**Task to carry out**. Identify the lines that contain the word "image", then copy them.

**Data records**.
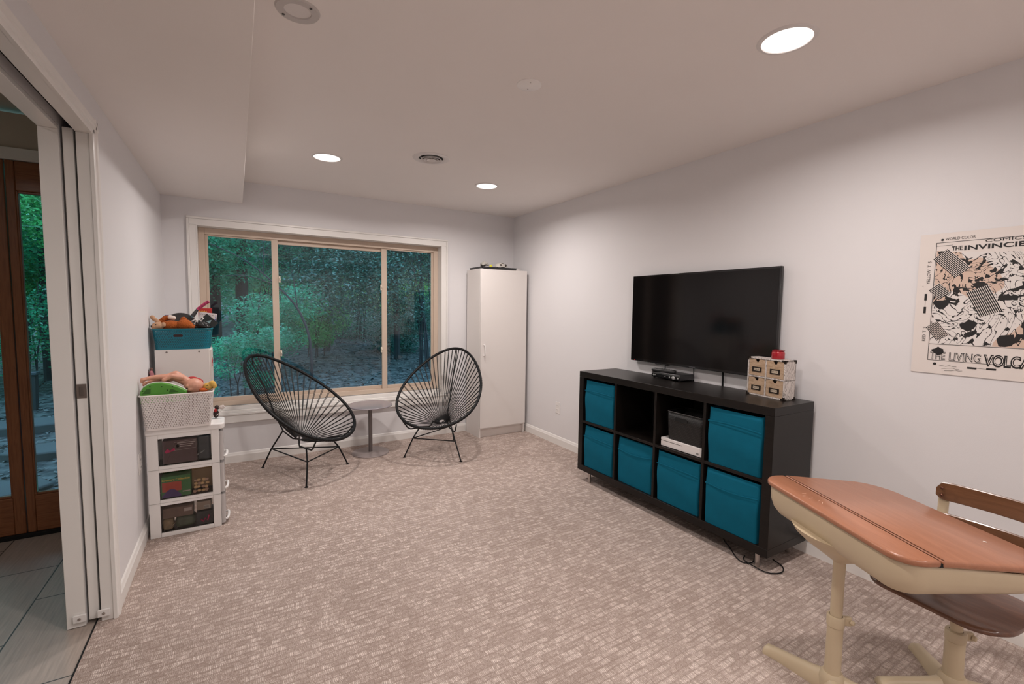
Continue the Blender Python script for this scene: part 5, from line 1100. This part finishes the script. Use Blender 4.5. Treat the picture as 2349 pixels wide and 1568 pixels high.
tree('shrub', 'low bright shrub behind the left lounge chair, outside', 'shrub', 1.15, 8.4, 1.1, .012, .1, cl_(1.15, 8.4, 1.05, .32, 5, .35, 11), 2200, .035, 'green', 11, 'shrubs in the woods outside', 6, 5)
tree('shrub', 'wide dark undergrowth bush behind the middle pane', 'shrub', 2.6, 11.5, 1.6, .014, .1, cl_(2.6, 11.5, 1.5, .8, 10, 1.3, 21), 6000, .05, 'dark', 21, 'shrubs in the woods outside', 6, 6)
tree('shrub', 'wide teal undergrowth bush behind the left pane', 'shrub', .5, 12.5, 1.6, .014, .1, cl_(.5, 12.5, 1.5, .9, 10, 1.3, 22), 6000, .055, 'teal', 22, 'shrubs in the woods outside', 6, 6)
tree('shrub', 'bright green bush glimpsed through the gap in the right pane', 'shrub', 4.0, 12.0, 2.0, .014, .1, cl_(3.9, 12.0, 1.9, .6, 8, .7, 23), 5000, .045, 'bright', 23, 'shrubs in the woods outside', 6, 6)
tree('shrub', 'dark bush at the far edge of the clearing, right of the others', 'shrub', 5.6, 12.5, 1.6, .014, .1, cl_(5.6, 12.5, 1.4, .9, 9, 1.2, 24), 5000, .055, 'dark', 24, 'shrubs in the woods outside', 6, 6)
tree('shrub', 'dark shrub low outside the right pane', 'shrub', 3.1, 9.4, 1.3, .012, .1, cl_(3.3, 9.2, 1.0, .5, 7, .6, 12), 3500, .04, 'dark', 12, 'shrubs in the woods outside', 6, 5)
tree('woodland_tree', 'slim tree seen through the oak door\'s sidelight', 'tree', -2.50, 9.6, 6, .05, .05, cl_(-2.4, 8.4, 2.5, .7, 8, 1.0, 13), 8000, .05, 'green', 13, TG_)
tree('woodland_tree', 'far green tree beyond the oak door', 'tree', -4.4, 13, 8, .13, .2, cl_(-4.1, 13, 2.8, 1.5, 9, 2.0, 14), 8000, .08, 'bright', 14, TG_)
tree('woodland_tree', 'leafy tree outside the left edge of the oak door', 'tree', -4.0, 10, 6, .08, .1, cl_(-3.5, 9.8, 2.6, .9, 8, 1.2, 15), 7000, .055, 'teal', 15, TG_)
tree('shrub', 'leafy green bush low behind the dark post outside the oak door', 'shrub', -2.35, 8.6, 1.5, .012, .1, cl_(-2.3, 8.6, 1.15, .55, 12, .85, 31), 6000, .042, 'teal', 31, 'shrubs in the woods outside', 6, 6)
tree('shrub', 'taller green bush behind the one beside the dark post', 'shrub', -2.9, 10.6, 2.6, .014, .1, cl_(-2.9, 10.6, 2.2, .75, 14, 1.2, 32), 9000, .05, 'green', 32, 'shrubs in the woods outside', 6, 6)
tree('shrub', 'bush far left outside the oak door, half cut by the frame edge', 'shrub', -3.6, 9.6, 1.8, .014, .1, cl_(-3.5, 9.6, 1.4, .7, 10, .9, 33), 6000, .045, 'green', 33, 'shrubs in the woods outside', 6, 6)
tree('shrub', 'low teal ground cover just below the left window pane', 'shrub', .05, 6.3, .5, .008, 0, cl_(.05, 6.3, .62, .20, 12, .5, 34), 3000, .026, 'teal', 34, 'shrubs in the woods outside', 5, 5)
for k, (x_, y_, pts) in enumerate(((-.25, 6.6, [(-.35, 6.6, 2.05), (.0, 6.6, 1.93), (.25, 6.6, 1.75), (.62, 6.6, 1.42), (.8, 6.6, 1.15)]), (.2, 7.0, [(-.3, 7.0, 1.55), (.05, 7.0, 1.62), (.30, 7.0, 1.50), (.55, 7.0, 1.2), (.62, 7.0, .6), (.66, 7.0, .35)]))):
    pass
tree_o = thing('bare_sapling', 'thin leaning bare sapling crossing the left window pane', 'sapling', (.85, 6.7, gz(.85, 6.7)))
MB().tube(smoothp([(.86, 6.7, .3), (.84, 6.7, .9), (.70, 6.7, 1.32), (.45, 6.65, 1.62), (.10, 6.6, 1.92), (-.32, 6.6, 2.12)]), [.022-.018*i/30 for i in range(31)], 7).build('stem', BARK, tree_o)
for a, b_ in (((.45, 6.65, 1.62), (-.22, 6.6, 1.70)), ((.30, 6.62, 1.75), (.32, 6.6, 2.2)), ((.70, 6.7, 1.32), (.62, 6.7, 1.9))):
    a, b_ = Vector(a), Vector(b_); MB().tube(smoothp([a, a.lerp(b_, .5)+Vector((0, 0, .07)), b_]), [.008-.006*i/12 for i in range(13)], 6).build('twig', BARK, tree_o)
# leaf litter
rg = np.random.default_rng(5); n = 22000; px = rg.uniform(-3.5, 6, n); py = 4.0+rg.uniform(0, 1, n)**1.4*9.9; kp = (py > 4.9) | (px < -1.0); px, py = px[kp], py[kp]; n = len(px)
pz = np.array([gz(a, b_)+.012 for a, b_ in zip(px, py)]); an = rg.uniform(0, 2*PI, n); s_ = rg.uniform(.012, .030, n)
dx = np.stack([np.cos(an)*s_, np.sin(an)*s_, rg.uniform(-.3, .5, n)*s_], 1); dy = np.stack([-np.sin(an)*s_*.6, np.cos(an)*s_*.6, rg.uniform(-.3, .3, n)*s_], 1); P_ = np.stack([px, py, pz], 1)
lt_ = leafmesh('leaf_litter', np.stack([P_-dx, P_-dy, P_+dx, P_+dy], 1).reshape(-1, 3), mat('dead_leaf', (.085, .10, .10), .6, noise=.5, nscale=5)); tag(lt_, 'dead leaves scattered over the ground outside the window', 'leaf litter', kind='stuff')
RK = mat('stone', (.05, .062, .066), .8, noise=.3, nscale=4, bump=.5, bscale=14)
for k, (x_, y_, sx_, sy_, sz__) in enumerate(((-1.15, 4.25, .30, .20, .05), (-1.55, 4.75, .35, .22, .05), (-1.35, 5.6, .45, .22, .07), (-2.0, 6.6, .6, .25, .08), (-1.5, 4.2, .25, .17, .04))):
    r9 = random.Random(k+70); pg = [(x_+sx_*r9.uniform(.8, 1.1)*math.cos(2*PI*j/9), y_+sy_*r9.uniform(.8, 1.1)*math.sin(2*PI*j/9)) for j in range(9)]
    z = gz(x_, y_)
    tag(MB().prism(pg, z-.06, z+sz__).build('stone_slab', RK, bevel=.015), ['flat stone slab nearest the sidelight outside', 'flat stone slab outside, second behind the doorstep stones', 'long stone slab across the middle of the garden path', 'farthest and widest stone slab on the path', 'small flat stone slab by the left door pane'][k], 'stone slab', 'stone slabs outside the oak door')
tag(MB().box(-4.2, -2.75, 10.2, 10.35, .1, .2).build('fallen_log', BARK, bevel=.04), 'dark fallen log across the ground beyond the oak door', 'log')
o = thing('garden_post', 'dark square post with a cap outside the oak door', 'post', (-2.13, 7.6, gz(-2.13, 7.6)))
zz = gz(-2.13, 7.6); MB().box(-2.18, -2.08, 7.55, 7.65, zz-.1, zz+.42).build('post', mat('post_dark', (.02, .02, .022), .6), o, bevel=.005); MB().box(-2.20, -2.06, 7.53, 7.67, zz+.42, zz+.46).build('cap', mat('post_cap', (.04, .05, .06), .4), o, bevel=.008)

==

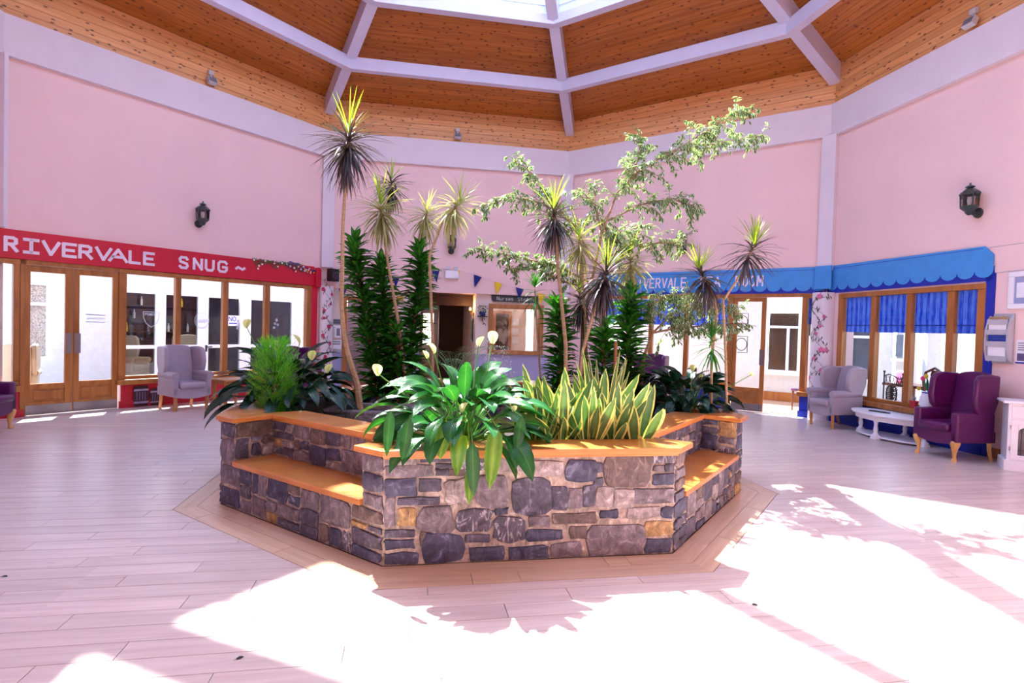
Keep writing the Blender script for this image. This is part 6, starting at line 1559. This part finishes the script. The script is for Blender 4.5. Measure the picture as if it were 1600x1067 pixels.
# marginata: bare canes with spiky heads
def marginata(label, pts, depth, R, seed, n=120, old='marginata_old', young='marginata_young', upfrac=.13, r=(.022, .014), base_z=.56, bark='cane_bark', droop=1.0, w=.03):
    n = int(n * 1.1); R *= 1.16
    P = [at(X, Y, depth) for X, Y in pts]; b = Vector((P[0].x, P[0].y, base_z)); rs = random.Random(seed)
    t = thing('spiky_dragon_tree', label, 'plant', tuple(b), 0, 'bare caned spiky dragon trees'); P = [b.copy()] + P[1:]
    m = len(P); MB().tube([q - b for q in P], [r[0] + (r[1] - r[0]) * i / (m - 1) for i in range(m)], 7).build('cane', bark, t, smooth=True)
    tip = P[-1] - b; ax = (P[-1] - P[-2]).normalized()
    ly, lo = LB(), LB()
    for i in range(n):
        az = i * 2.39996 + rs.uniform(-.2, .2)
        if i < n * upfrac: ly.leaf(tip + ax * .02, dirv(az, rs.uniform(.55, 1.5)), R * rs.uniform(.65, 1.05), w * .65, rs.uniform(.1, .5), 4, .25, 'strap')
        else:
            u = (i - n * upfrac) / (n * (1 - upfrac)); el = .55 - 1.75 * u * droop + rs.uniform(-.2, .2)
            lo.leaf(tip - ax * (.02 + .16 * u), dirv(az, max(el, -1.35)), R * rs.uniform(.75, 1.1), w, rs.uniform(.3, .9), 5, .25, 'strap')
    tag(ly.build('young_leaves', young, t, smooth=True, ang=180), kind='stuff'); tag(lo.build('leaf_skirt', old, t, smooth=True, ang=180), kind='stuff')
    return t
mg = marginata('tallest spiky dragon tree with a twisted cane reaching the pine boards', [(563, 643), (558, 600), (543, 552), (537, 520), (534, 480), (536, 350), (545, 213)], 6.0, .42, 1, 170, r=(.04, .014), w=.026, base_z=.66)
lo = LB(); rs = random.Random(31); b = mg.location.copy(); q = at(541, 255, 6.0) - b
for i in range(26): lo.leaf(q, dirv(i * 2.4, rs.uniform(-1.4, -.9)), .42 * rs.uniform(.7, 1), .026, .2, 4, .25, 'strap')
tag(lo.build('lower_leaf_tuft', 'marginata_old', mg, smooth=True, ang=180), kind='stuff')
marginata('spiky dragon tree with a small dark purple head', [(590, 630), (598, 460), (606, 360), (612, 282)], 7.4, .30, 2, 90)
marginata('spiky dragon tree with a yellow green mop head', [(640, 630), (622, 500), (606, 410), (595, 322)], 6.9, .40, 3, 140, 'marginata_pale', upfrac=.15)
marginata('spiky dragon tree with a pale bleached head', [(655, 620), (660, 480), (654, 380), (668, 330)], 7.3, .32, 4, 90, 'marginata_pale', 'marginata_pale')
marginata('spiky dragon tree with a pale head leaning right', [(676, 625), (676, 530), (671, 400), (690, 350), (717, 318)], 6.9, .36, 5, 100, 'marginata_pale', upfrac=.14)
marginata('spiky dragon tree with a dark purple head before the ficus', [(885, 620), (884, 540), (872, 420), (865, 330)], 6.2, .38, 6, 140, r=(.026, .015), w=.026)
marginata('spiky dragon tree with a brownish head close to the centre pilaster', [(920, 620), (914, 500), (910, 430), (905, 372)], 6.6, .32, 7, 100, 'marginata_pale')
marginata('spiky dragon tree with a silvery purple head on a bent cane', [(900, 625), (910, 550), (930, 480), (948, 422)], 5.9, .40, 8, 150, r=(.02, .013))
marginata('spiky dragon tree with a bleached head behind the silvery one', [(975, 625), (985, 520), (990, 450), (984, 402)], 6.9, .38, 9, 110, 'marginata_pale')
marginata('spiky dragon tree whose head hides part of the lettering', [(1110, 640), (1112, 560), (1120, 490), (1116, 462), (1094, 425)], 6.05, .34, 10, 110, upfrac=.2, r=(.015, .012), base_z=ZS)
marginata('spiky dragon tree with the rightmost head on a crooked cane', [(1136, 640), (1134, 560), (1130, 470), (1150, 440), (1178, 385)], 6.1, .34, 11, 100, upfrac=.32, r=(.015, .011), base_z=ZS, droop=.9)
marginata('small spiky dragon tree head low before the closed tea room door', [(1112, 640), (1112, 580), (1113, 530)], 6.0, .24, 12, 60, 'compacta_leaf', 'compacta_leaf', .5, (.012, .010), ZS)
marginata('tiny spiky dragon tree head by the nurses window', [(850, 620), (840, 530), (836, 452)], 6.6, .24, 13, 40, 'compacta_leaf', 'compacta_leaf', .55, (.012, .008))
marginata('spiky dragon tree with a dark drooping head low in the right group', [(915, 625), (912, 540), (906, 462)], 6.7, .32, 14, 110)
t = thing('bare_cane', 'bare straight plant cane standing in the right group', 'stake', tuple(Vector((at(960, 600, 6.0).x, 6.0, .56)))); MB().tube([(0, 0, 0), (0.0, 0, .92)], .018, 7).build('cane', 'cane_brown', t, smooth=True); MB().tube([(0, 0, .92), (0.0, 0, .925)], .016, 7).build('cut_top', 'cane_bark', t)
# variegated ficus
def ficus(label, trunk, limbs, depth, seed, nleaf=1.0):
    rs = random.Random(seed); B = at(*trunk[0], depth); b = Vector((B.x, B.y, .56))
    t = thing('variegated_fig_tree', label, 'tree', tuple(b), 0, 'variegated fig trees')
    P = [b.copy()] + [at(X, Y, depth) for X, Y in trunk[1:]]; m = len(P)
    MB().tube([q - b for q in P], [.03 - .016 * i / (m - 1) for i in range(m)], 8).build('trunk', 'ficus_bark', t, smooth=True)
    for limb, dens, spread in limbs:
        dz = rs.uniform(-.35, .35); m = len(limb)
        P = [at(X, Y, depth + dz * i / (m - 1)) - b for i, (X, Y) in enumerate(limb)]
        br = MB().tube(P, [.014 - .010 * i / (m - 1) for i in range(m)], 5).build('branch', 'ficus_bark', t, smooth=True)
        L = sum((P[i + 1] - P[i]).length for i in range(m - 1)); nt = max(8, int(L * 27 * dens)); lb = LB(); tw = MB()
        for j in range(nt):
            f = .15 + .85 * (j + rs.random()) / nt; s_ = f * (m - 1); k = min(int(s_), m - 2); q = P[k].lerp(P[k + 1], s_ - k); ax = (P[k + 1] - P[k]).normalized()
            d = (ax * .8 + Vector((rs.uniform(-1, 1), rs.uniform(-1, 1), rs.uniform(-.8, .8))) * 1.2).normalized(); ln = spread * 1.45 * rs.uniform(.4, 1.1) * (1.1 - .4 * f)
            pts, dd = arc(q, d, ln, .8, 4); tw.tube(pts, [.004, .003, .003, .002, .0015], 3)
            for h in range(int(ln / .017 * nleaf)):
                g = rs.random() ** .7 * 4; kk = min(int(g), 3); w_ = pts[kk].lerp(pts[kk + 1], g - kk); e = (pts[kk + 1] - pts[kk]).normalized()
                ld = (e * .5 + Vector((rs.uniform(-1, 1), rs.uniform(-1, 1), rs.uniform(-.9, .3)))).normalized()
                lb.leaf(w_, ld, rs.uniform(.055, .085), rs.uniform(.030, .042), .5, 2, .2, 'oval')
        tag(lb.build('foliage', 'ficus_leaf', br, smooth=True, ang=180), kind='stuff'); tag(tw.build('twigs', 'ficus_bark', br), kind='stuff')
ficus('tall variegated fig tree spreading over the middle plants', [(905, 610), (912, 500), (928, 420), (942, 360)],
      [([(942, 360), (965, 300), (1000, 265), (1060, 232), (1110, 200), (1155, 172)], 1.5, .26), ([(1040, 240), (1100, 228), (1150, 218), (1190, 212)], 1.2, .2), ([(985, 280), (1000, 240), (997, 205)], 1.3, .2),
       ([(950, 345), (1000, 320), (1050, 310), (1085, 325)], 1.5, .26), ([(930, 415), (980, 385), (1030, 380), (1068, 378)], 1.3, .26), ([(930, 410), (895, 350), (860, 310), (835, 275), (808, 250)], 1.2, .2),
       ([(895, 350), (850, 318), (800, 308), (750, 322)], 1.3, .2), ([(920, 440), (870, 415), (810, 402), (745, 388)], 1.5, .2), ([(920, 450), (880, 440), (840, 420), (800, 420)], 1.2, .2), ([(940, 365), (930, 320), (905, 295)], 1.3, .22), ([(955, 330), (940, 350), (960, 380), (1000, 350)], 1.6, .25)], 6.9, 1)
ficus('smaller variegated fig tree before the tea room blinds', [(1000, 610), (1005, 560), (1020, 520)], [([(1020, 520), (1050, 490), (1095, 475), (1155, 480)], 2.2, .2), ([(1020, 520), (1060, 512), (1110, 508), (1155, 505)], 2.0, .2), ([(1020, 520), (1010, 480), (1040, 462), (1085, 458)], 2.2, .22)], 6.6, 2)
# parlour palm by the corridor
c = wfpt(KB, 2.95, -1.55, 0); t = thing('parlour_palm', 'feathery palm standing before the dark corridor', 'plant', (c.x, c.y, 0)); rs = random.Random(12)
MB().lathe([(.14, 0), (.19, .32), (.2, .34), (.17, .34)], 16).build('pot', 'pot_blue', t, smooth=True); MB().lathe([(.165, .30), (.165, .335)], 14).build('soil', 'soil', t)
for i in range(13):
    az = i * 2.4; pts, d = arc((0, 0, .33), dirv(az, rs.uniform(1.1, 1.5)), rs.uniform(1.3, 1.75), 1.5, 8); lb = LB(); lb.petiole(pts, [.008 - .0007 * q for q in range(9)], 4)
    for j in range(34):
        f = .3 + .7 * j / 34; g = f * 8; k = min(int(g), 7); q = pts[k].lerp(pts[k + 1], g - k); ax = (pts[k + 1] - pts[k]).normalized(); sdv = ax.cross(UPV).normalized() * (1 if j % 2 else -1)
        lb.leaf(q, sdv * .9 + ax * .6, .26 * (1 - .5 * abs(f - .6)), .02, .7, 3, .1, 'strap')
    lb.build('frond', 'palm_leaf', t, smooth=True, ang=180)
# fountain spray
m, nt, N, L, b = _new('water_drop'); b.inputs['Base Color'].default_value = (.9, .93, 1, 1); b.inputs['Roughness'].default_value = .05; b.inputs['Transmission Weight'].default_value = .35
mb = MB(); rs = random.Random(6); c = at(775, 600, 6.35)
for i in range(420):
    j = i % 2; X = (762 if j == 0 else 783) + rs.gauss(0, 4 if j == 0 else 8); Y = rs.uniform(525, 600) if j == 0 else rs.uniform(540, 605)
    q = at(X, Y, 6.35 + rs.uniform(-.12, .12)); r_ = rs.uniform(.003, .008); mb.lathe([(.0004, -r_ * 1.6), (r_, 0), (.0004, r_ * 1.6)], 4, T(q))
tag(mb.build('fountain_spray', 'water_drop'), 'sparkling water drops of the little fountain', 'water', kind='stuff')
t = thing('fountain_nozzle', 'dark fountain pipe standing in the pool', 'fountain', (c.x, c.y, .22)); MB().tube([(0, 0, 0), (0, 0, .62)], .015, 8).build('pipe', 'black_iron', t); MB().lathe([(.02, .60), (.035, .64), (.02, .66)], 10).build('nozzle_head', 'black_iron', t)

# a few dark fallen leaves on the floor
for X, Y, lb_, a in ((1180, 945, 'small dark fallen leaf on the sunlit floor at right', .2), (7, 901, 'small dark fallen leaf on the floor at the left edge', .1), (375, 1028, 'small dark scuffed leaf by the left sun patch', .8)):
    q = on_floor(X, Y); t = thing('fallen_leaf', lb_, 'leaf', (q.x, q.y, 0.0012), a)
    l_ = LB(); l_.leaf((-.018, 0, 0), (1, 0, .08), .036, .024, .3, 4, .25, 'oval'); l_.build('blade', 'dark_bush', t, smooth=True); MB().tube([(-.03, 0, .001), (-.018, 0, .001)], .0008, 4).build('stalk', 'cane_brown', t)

---

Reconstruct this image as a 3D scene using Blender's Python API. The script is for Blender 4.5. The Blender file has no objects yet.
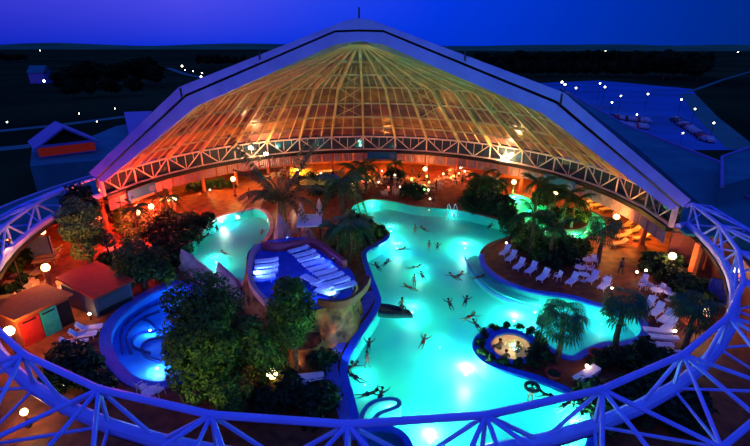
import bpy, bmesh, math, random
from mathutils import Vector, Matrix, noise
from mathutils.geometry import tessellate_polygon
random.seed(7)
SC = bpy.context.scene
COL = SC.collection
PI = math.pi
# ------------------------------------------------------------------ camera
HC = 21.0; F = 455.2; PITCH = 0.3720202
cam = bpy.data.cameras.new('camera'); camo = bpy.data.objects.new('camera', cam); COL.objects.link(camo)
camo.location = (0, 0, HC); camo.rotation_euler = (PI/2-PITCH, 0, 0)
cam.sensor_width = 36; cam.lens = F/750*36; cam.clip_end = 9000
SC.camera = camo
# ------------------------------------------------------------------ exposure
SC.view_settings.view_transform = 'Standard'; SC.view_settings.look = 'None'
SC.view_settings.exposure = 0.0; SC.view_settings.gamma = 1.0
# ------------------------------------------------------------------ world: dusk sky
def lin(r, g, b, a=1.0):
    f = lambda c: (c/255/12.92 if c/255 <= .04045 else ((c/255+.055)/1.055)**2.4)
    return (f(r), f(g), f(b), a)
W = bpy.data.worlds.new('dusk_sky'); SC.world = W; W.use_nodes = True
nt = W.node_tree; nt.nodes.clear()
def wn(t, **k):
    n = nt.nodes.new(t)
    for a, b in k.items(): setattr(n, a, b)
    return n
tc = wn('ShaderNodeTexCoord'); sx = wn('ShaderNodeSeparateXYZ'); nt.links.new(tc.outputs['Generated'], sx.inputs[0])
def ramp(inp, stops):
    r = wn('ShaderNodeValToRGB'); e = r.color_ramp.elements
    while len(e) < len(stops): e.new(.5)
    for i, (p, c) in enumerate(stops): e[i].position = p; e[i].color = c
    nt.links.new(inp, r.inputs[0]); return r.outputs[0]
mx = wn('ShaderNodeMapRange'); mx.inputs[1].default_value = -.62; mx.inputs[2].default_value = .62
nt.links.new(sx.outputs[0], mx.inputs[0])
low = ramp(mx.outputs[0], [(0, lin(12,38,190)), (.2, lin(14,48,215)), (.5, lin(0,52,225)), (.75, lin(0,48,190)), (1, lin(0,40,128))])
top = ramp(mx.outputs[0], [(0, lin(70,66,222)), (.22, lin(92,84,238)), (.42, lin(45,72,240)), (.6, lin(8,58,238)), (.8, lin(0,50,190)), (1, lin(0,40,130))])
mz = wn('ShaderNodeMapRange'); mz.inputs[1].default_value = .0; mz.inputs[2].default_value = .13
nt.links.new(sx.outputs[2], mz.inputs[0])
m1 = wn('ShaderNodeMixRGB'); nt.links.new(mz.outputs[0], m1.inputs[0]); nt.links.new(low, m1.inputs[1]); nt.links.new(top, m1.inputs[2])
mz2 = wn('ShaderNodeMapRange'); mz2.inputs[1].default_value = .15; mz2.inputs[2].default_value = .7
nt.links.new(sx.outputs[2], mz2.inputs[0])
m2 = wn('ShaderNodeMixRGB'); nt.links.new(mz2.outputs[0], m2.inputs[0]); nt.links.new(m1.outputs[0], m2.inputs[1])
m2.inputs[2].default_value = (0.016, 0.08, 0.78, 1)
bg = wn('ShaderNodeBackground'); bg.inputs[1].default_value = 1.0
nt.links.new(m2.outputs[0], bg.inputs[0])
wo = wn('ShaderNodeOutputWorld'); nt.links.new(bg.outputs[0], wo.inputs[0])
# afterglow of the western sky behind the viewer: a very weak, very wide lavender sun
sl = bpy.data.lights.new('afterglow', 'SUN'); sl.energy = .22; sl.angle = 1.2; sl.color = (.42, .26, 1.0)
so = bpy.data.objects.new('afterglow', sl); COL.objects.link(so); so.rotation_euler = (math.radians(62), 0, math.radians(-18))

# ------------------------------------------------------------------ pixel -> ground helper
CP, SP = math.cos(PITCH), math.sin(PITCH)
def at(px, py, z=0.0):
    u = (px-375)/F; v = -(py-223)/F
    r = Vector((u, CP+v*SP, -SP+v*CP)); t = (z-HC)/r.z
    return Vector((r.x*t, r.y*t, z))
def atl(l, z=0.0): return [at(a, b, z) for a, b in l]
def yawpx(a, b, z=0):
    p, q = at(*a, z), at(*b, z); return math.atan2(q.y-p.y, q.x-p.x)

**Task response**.
Keep writing the Blender script for this image. This is part 6, starting at line 1559. This part finishes the script. The script is for Blender 4.5. Measure the picture as if it were 1600x1067 pixels.
Reconstruct this image as a 3D scene using Blender's Python API. The script is for Blender 4.5. The Blender file has no objects yet.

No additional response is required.